* Work required: Search the data for the word "from" and copy every line where it occurs.

* Data segment:
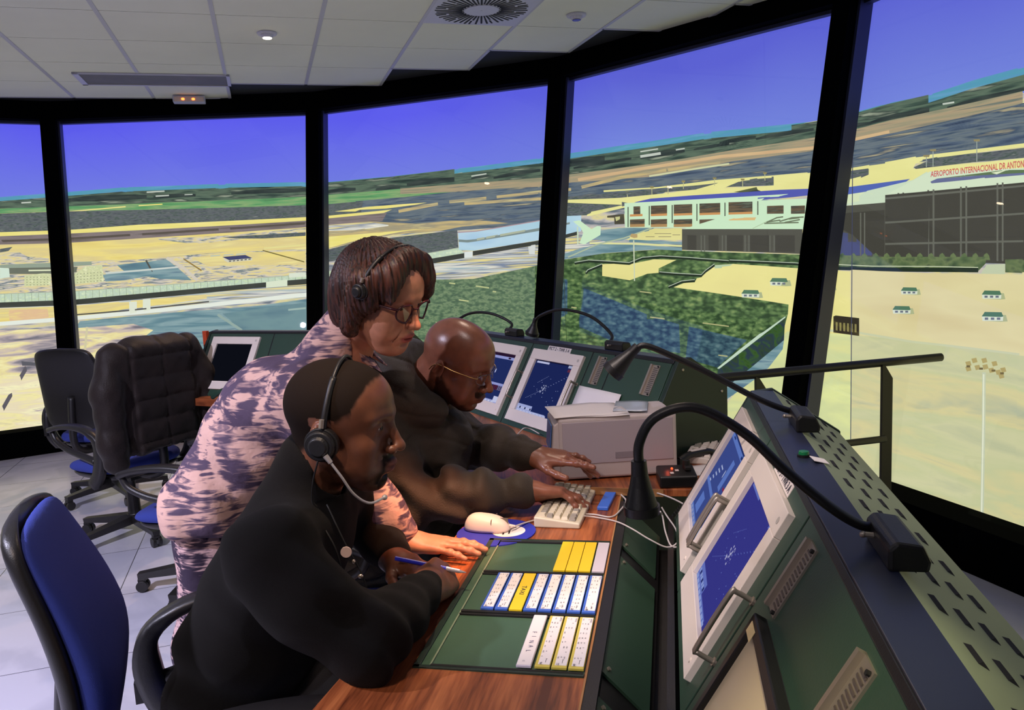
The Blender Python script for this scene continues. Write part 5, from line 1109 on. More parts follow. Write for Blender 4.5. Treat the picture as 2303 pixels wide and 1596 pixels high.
# ------------------------------------------------------------------ office chairs
M_BLUEF = mat('blue_fabric', (46, 62, 150), .85, bump=.25, bscale=700, var=.06, vscale=4)
M_SHELL = mat('chair_black_plastic', (34, 32, 32), .38, bump=.08, bscale=500)
def cushion(rows, name, m, parent, closed=True):
    """closed skin through rings of points"""
    bm = BM(); rg = [[bm.verts.new(p) for p in r] for r in rows]; n = len(rg[0])
    for i in range(len(rg)-1):
        for k in range(n): bm.faces.new((rg[i][k], rg[i][(k+1) % n], rg[i+1][(k+1) % n], rg[i+1][k]))
    bm.faces.new(rg[0][::-1]); bm.faces.new(rg[-1])
    o = obj(name, bm, m, parent, smooth=True); s = o.modifiers.new('subd', 'SUBSURF'); s.levels = 1; s.render_levels = 2; return o
def make_chair(label, x, y, rz, seat=.47, group='blue office chairs', wk=1.0):
    t = thing('office_chair', label, 'chair', (x, y, 0), rz, group)
    sz = seat
    # back cushion and shell: profile in x-z, width varies with height
    prof = [(sz+.06, -.215, .17), (sz+.14, -.195, .205), (sz+.24, -.170, .222), (sz+.32, -.178, .225), (sz+.42, -.215, .212), (sz+.50, -.252, .195), (sz+.555, -.272, .172)]
    prof = [(a, b, c*wk) for a, b, c in prof]
    def ring(z, xf, xb, w, rc):
        pts = []
        for (a, b) in ((xf, -1), (xf, 1), (xb, 1), (xb, -1)): pass
        n = 7
        for k in range(n): u = -1+2*k/(n-1); pts.append((xf+.018*u*u*(-1 if True else 1)*(-1)*.0-.012*u*u, w*u, z))
        for k in range(n): u = 1-2*k/(n-1); pts.append((xb+.006*u*u, w*u*1.0, z))
        return pts
    th = [.030, .046, .062, .060, .046, .038, .028]
    cushion([ring(z, xf, xf-t_, w, 0) for (z, xf, w), t_ in zip(prof, th)], 'back_cushion', M_BLUEF, t)
    sh = []
    for (z, xf, w), t_ in zip(prof, th):
        zz = z+(.010 if z > sz+.5 else -.012 if z < sz+.1 else 0); xb = xf-t_-.002; w2 = w+.012
        pts = []
        for k in range(7): u = -1+2*k/6; pts.append((xb+(.022 if abs(u) > .95 else 0), w2*u, zz))
        for k in range(7): u = 1-2*k/6; pts.append((xb-.030+.012*u*u, w2*u*.99, zz))
        sh.append(pts)
    cushion(sh, 'back_shell', M_SHELL, t)
    bm = BM(); tube(bm, [(-.05, 0, sz-.085), (-.20, 0, sz-.085), (-.285, 0, sz-.03), (-.285, 0, sz+.12), (-.268, 0, sz+.26)], .022, 10); obj('back_bar', bm, M_SHELL, t)
    # seat
    rows = []
    for (z, f, dx) in ((sz-.045, .90, 0), (sz-.030, 1.0, 0), (sz-.005, 1.02, 0), (sz+.018, .97, 0), (sz+.028, .80, 0), (sz+.030, .4, 0)):
        pts = []
        for k in range(20):
            a = 2*math.pi*k/20; c, s = math.cos(a), math.sin(a); cx_ = math.copysign(abs(c)**.55, c); sy_ = math.copysign(abs(s)**.55, s)
            pts.append((.02+.235*f*cx_, .235*f*sy_, z-(.030*max(0, cx_)**3 if z > sz-.02 else 0)))
        rows.append(pts)
    cushion(rows, 'seat_cushion', M_BLUEF, t)
    rows = [[(.02+.225*f*math.copysign(abs(math.cos(a))**.55, math.cos(a)), .225*f*math.copysign(abs(math.sin(a))**.55, math.sin(a)), z) for a in [2*math.pi*k/20 for k in range(20)]] for z, f in ((sz-.085, .72), (sz-.075, .9), (sz-.048, 1.0), (sz-.036, .98))]
    cushion(rows, 'seat_pan', M_SHELL, t)
    for sg in (-1, 1):               # closed plastic arms
        y0 = sg*.275; bm = BM()
        path = [(.205, sz+.195), (.12, sz+.215), (.0, sz+.222), (-.10, sz+.205), (-.165, sz+.155), (-.175, sz+.08), (-.150, sz-.01), (-.10, sz-.075)]
        P = smooth_path([(a, 0, b) for a, b in path], 5); prev = None
        for i in range(len(P)):
            f = i/(len(P)-1); hw = .027 if f < .5 else .022; tk = .013 if f < .45 else .013+.016*min(1, (f-.45)*4)
            d = (P[min(i+1, len(P)-1)]-P[max(i-1, 0)]).normalized(); n = Vector((-d.z, 0, d.x))
            rg = [bm.verts.new(P[i]+n*tk*c+Vector((0, y0+hw*e, 0))) for c, e in ((1, -.8), (1, .8), (.5, 1), (-.5, 1), (-1, .8), (-1, -.8), (-.5, -1), (.5, -1))]
            if prev:
                for k in range(8): bm.faces.new((prev[k], prev[(k+1) % 8], rg[(k+1) % 8], rg[k])).smooth = True
            else: bm.faces.new(rg)
            prev = rg
        bm.faces.new(prev[::-1])
        tube(bm, [(.20, y0, sz+.190), (.17, y0, sz+.14), (.09, y0, sz+.10), (-.02, y0, sz+.075), (-.14, y0, sz+.05)], [.014, .015, .016, .017, .02], 8)
        box(bm, (-.10, sg*.245, sz-.065), (.07, .08, .022)); box(bm, (-.196, y0, sz+.03), (.02, .02, .05))
        obj('armrest', bm, M_SHELL, t)
    bm = BM(); cyl(bm, (0, 0, .115), (0, 0, sz-.19), .034, .030, seg=20); cyl(bm, (0, 0, sz-.20), (0, 0, sz-.08), .020, seg=16); box(bm, (0, 0, sz-.095), (.17, .12, .045)); obj('gas_column', bm, M_SHELL, t, bevel=.002)
    bm = BM(); tube(bm, [(.02, -.05, sz-.10), (.02, -.20, sz-.105), (.03, -.235, sz-.10)], .006, 8); ball(bm, (.03, -.245, sz-.10), (.018, .022, .014)); obj('height_lever', bm, M_SHELL, t)
    bm = BM(); cyl(bm, (0, 0, .07), (0, 0, .125), .048, .040, seg=20); obj('base_hub', bm, M_SHELL, t, bevel=.004)
    for k in range(5):
        a = 2*math.pi*k/5+.3; m = Matrix.Rotation(a, 4, 'Z'); bm = BM()
        hexa(bm, [m @ Vector(p) for p in ((.02, -.034, .120), (.02, .034, .120), (.02, .028, .072), (.02, -.028, .072))], [m @ Vector(p) for p in ((.315, -.019, .088), (.315, .019, .088), (.315, .015, .062), (.315, -.015, .062))])
        leg = obj('leg', bm, M_SHELL, t, bevel=.005)
        bm = BM(); c = m @ Vector((.300, 0, .028)); tv = m.to_3x3() @ Vector((0, 1, 0))
        for s in (-1, 1): cyl(bm, c+tv*s*.006, c+tv*s*.024, .026, seg=18)
        cyl(bm, c+Vector((0, 0, .01)), c+Vector((0, 0, .045)), .008, seg=8); box(bm, c+Vector((0, 0, .028)), (.034, .034, .014), Euler((0, 0, a)))
        obj('caster', bm, M_SHELL, leg, bevel=.002)
    return t
ch1 = make_chair('blue office chair in the left foreground, under the man in the black fleece', -.592, 1.45, R(20), .475, wk=.80)
ch2 = make_chair('office chair with a dark jacket hung over its back, left of the blouse', -2.11, 4.15, R(152), .44)
ch3 = make_chair('office chair seen from behind at the far left, in front of the left mullion', -2.60, 4.90, R(78), .44)
ch4 = make_chair('blue office chair mostly hidden behind the patterned trousers, seat front and one caster showing', -1.42, 3.42, R(172), .40)
ch5 = make_chair('office chair under the bald man in the dark jacket', -.53, 2.34, R(-16), .46)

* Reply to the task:
The Blender Python script for this scene continues. Write part 5, from line 1109 on. More parts follow. Write for Blender 4.5. Treat the picture as 2303 pixels wide and 1596 pixels high.
ch3 = make_chair('office chair seen from behind at the far left, in front of the left mullion', -2.60, 4.90, R(78), .44)